PUCL Bulletin, March 2001
Some Thoughts
from Bhuj and Anjaar
-- By Anwar Jamal & Sehjo Singh, Feb 5, 2001
Also
see, Nature's Fury, Human Folly
Unprecedented Tragedy
(We were in Gujarat to shoot as a voluntary effort. This is our first observation after coming back.)
The Bhuj earthquake has
shaken the unshakable. It has shaken the apathy and the smugness of the Indian
middle class, and maybe that is why the tremendous response both from the media
and the civil society. "It could have been us", feeling has sunk in
with a terrible thud in the towns and cities of India.
It is obvious that what went most against Bhuj was its prosperity; its urbanization
and unbridled concrete construction, which is the most typical sign of the newly
found middle class prosperity everywhere. Cyclones, floods, and droughts, mainly
kill the poor, but an earthquake does not discriminate, and even if it does
probably it kills more of the rich. The survivors among whom also suffer more
from the aftermath, as they have little or no survival skills, which the poor
have.
Now since, the most affected
is the middle class, most of the discourse about disaster mitigation, relief
and management is also happening around the state. The media is wasting reams
of paper, and hours of footage on ) who said what, about what the govt should
have done and what the govt. should not have done.
But actually it is only such an unfortunate turn of events which should show
us so the limitations of the Indian state, both in preparing for a disaster,
and managing after a disaster, only if we care to look.
If it hadn't been for the army, air force and the navy, the state would have
been greatly discredited by now. (If ever one could find a rationale for the
existence of armed forces, this would probably be the only one). The babudom
has by and large shown only knee jerk reactions, first it took days to overcome
the shock, and then it got busy getting people to "write applications for
relief materials, get them signed and counter signed by so and so". Of
course there are many exceptions, even among the much-maligne bureaucracy and
police, but their spirits get bogged down, because there is no plan.
Because there is no one to captain the ship, least of all our political leadership,
no one shoulders the responsibility. We feel this is the time to own up our
own responsibility, by every one of us, not excluding the media professionals.
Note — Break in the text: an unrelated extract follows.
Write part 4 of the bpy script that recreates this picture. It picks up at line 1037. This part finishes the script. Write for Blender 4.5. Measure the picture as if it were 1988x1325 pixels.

If this can't jolt us out of apathy nothing can. What we need is not calling
for more state action and control, but for community preparedness for disaster,
for self imposed ethics, and a capacity to look beyond personal achievements
and private profit.
We have to admit to ourselves, that today the state is incapable of curbing
the profit motive. State controls are to harass the honest, and to be bent by
the rich to suit their immediate ends. It is us who will have to decide if our
little gains are more precious than the greater common good.
When Bhuj and Anjaar is rebuilt, it is the community of builders, the community
of residents, who will have to exercise self-restraint, to develop a maxim that
my profit shall not kill any one. It is possible, for we have seen the Kachchh
community in action, people helping each other to remove rubble, risking their
lives to rescue neighbours, or even strangers, running community kitchens, nursing
the injured, or for that matter, the tremendous response of people all over
India and abroad. Why can't we become equally responsible before a tragedy?